VTsIOM holds the status of scientific institution. Besides that, there is a scientific Expert Council functioning in the Center, which consists of Russian sociologists, political scientists, marketologists, philosophers, and historians. VTsIOM holds competitions of scientific works among young researchers.

Since 2003, it has published its own journal, called Monitoring of Public Opinion: Economic and Social Changes,[4] which is issued six times a year. Since 2009 it has been available via open Internet access (both its Archive and recent issues).[5] The Editorial Boarl includes leading Russian sociologists (Russian Academy of Science staff, Moscow State University, Russian State Social University, Higher School of Economics, Institute for Market Research GFK-Rus staff and others). There is VTsIOM Department Chair in the Higher School of Economics that has been operating since 2008, and VTsIOM Research Center in the Russian State Social University operating since 2008.

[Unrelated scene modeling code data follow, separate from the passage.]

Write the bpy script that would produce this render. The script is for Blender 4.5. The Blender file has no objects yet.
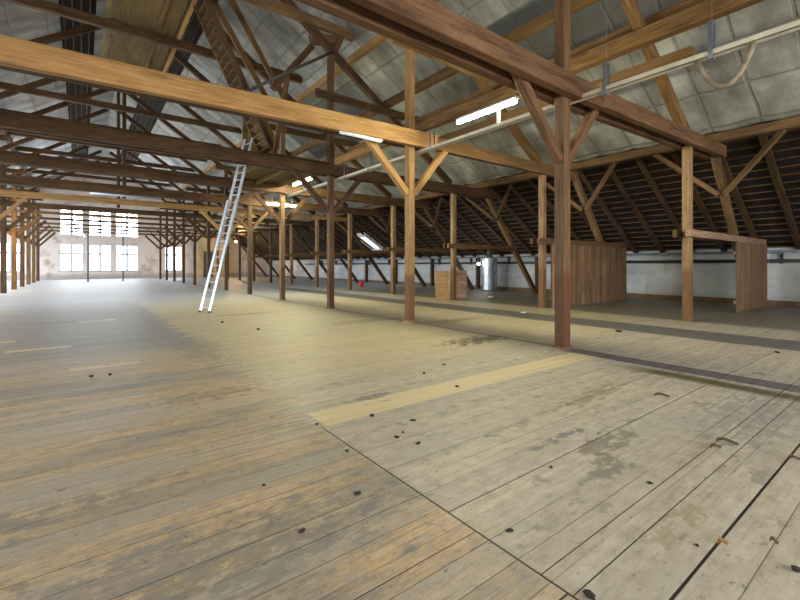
import bpy, bmesh, math, random
from mathutils import Vector, Matrix
R = random.Random(7)
sc = bpy.context.scene
COL = sc.collection

# ------------------------------------------------------------------ camera
F, TH, YH, CH = 417.5, .651, 265.7, 1.5
SN, CS = math.sin(TH), math.cos(TH)
cam_d = bpy.data.cameras.new('camera')
cam_d.sensor_width = 36; cam_d.lens = F*36/800; cam_d.shift_y = -(300-YH)/800
cam_d.clip_start = .05; cam_d.clip_end = 300
cam = bpy.data.objects.new('camera', cam_d); COL.objects.link(cam)
cam.location = (0, 0, CH); cam.rotation_euler = (math.pi/2, 0, -TH)
sc.camera = cam

def seen(p, m=25):
    d = p[0]*SN+p[1]*CS
    if d < .3: return False
    u = 400+F*(p[0]*CS-p[1]*SN)/d; v = YH-F*(p[2]-CH)/d
    return -m < u < 800+m and -m < v < 600+m
def line_seen(a, b):
    a = Vector(a); b = Vector(b)
    return any(seen(a.lerp(b, t/24)) for t in range(25))

# ------------------------------------------------------------------ node helper
class M:
    def __init__(s, name):
        s.m = bpy.data.materials.new(name); s.m.use_nodes = True
        s.nt = s.m.node_tree; s.n = s.nt.nodes; s.n.clear()
        s.out = s.n.new('ShaderNodeOutputMaterial')
        s.b = s.n.new('ShaderNodeBsdfPrincipled'); s.nt.links.new(s.b.outputs[0], s.out.inputs[0])
        s.tc = s.n.new('ShaderNodeTexCoord')
    def L(s, a, b): s.nt.links.new(a, b)
    def put(s, sock, v):
        if isinstance(v, (int, float)): sock.default_value = v
        elif isinstance(v, tuple):
            sock.default_value = v if len(v) == len(sock.default_value) else (*v, 1)
        else: s.L(v, sock)
    def math(s, op, a, b=0., c=None, clamp=False):
        n = s.n.new('ShaderNodeMath'); n.operation = op; n.use_clamp = clamp
        s.put(n.inputs[0], a); s.put(n.inputs[1], b)
        if c is not None: s.put(n.inputs[2], c)
        return n.outputs[0]
    def xyz(s, v=None):
        n = s.n.new('ShaderNodeSeparateXYZ'); s.L(v or s.tc.outputs['Object'], n.inputs[0]); return n.outputs
    def comb(s, x, y, z):
        n = s.n.new('ShaderNodeCombineXYZ')
        for i, q in enumerate((x, y, z)): s.put(n.inputs[i], q)
        return n.outputs[0]
    def map(s, scale, v=None, loc=(0, 0, 0)):
        n = s.n.new('ShaderNodeMapping'); s.L(v or s.tc.outputs['Object'], n.inputs[0])
        n.inputs['Scale'].default_value = scale; n.inputs['Location'].default_value = loc; return n.outputs[0]
    def noise(s, vec, scale=1., detail=4., rough=.55):
        n = s.n.new('ShaderNodeTexNoise'); s.L(vec, n.inputs['Vector'])
        n.inputs['Scale'].default_value = scale; n.inputs['Detail'].default_value = detail
        n.inputs['Roughness'].default_value = rough; return n.outputs['Fac']
    def white(s, vec):
        n = s.n.new('ShaderNodeTexWhiteNoise'); n.noise_dimensions = '3D'; s.L(vec, n.inputs['Vector']); return n.outputs['Value']
    def ramp(s, f, *stops):
        n = s.n.new('ShaderNodeValToRGB'); s.L(f, n.inputs[0]); e = n.color_ramp.elements
        while len(e) < len(stops): e.new(.5)
        for k, (p, c) in enumerate(stops):
            e[k].position = p; e[k].color = (*c, 1) if isinstance(c, tuple) else (c, c, c, 1)
        return n.outputs[0]
    def mix(s, f, a, b, mode='MIX'):
        n = s.n.new('ShaderNodeMix'); n.data_type = 'RGBA'; n.blend_type = mode
        s.put(n.inputs[0], f); s.put(n.inputs[6], a); s.put(n.inputs[7], b); return n.outputs[2]
    def rnd(s):
        n = s.n.new('ShaderNodeObjectInfo'); return n.outputs['Random']
    def step(s, x, lo, hi):   # smooth 0..1
        n = s.n.new('ShaderNodeMapRange'); n.interpolation_type = 'SMOOTHSTEP'
        s.put(n.inputs[0], x); n.inputs[1].default_value = lo; n.inputs[2].default_value = hi; return n.outputs[0]
    def band(s, x, lo, hi, soft=.02):
        return s.math('MULTIPLY', s.step(x, lo-soft, lo+soft), s.math('SUBTRACT', 1., s.step(x, hi-soft, hi+soft)))
    def done(s, col, rough=.8, bump=None, bs=.3, bd=.02, metal=0., spec=.4):
        s.put(s.b.inputs['Base Color'], col); s.put(s.b.inputs['Roughness'], rough)
        s.b.inputs['Metallic'].default_value = metal; s.b.inputs['Specular IOR Level'].default_value = spec
        if bump is not None:
            n = s.n.new('ShaderNodeBump'); n.inputs['Strength'].default_value = bs; n.inputs['Distance'].default_value = bd
            s.L(bump, n.inputs['Height']); s.L(n.outputs[0], s.b.inputs['Normal'])
        return s.m

def wood(name, dark, mid, light, rough=.7, stain=None, sh=1.4, axis='x', board=0.):
    a = M(name); r = a.rnd()
    src = a.tc.outputs['Object']
    if axis != 'x':
        q = a.xyz(); src = a.comb(q[2], q[0], q[1]) if axis == 'z' else a.comb(q[1], q[0], q[2])
    v = a.n.new('ShaderNodeVectorMath'); v.operation = 'ADD'; a.L(src, v.inputs[0])
    a.L(a.comb(a.math('MULTIPLY', r, 37.), a.math('MULTIPLY', r, 11.), a.math('MULTIPLY', r, 53.)), v.inputs[1])
    o = v.outputs[0]
    g = a.noise(a.map((1.1, 16, 16), o), 1.6, 6, .62)
    b = a.noise(a.map((.6, 3, 3), o), 1.3, 3)
    c = a.ramp(a.math('MULTIPLY_ADD', b, .45, a.math('MULTIPLY', g, .6)), (.36, dark), (.52, mid), (.68, light))
    crk = a.noise(a.map((.8, 34, 34), o), 1.2, 3, .5)
    c = a.mix(a.math('MULTIPLY', a.step(crk, .60, .68), .6), c, tuple(x*.3 for x in dark))
    k = a.noise(a.map((2.2, 6, 6), o), 1.6, 2)
    c = a.mix(a.math('MULTIPLY', a.step(k, .68, .76), .55), c, tuple(x*.5 for x in dark))
    if stain:
        x = a.xyz()[0]
        w = a.math('MULTIPLY_ADD', a.noise(a.map((1, 6, 6), o), 2, 2), .35, x)
        f = a.math('SUBTRACT', 1., a.step(w, sh-.03, sh+.22))
        c = a.mix(a.math('MULTIPLY', f, .88), c, a.mix(g, tuple(q*.55 for q in stain), stain))
    if board:
        bx = a.math('DIVIDE', a.xyz()[0], board); f = a.math('FRACT', bx); t = a.white(a.comb(a.math('FLOOR', bx), 2.2, 5.1))
        c = a.mix(a.math('MULTIPLY', t, .6), c, tuple(q*.5 for q in mid))
        c = a.mix(a.math('MULTIPLY', a.math('SUBTRACT', 1., a.step(a.math('MINIMUM', f, a.math('SUBTRACT', 1., f)), .04, .09)), .8), c, tuple(q*.25 for q in dark))
    c = a.mix(a.math('MULTIPLY', r, .35), c, tuple(q*.55 for q in mid))
    return a.done(c, rough, g, .35, .012, spec=.3)

def plain(name, col, rough=.6, var=.25, sc_=6., metal=0., spec=.4):
    a = M(name); f = a.noise(a.tc.outputs['Object'], sc_, 4)
    return a.done(a.mix(a.step(f, .3, .75), tuple(q*(1-var) for q in col), tuple(min(1, q*(1+var)) for q in col)), rough, f, .15, .01, metal, spec)

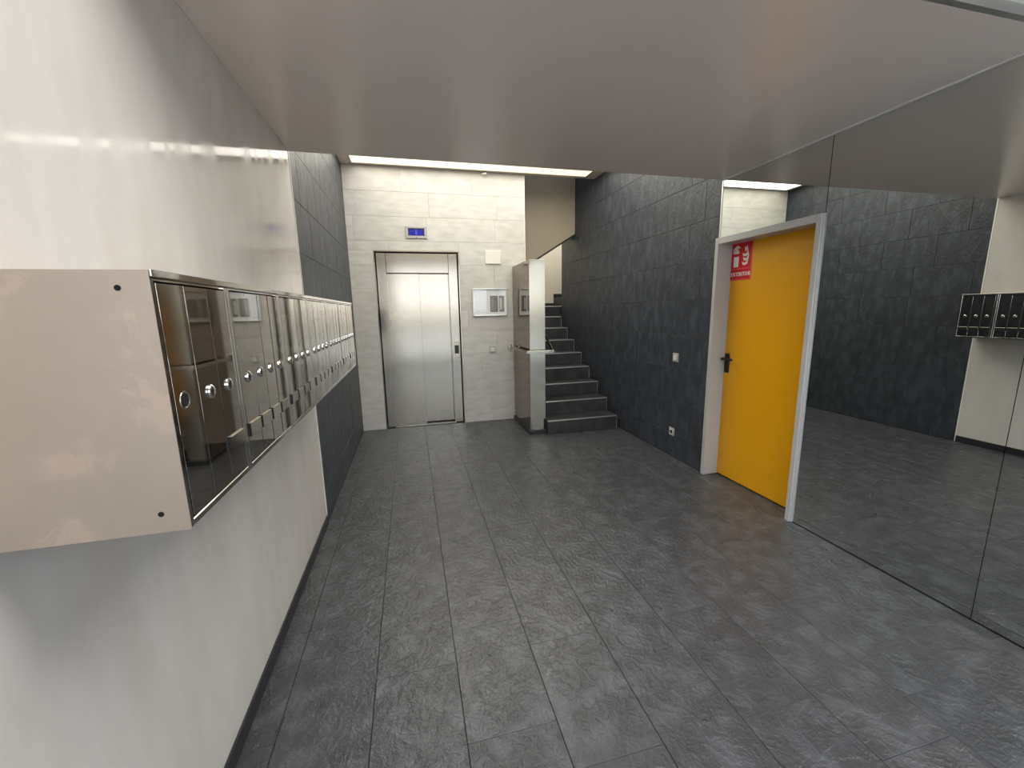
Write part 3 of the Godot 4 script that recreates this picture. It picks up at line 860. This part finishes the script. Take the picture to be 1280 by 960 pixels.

The Center designs and publishes monographs and edited volumes of sociological research devoted to the state of the public opinion in Russia. The recent monographs are: From Eltsin to Putin: three epochs in the historical consciousness of Russians (2007), Political Russia: pre-elections guide – 2007, Political Dictionary of The Present (2006), Russia on the Crossroads of the 2d Term (2005). For more details see: "VCIOM Library: some of the recent books" [6] Public opinion research dating prior to 1992 are stored in an archive. The results of the public opinion polls "Express" since 1992 have been stored in “Archivist Database”.[7]

VTsIOM is the member of international professional networks including InterSearch and the Eurasian Monitor. It is guided by the European Society for Opinion and Market Research ESOMAR standards and norms.[8] There are more than 70 specialists employed in the company headquarters in Moscow (with expertise in sociology, marketing, political science, finance, psychology, and statistics), as well as dozens in its offices around the country. The head of the Center is Valery Fedorov.

History

Foundation (1987)

The Decree to launch VTsIOM (All-Union in those times) was adopted at the July meeting of the Central Committee of the Communist Party of the Soviet Union in 1987. The founders were VCSPS (All-Union Central Council of Trade Unions) and USSR State Committee of Labour. The first director was Tatyana Zaslavskaya (academician). Zaslavskaya tells that the Institute of Demoscopy (Federal Republic of Germany) headed by Elisabeth Noelle-Neumann was taken as a model when establishing the Center.

Grushin made many efforts in 1987-1988 to set up a network of sociological centers in the Republics of the USSR and regions of Russia. That made possible to conduct the first mass surveys on a representative samples among adults in November 1988; a year later these surveys became systematical.

In 1988 Yury Levada together with his students (Lev Gudkov, Boris Dubin, Alexey Levinson and others) went to work in VTsIOM (first as the head of the Theoretical Research Department and later – since 1992 as the head of the company). In an interview Yuri Levada[9] talks about the first years of VTsIOM, refers to Tatyana Zaslavskaya (Татьяна Заславская) and Boris Grushin (Борис Грушин) as the founders of VTsIOM in 1987 and states that he was invited by them to join VTsIOM.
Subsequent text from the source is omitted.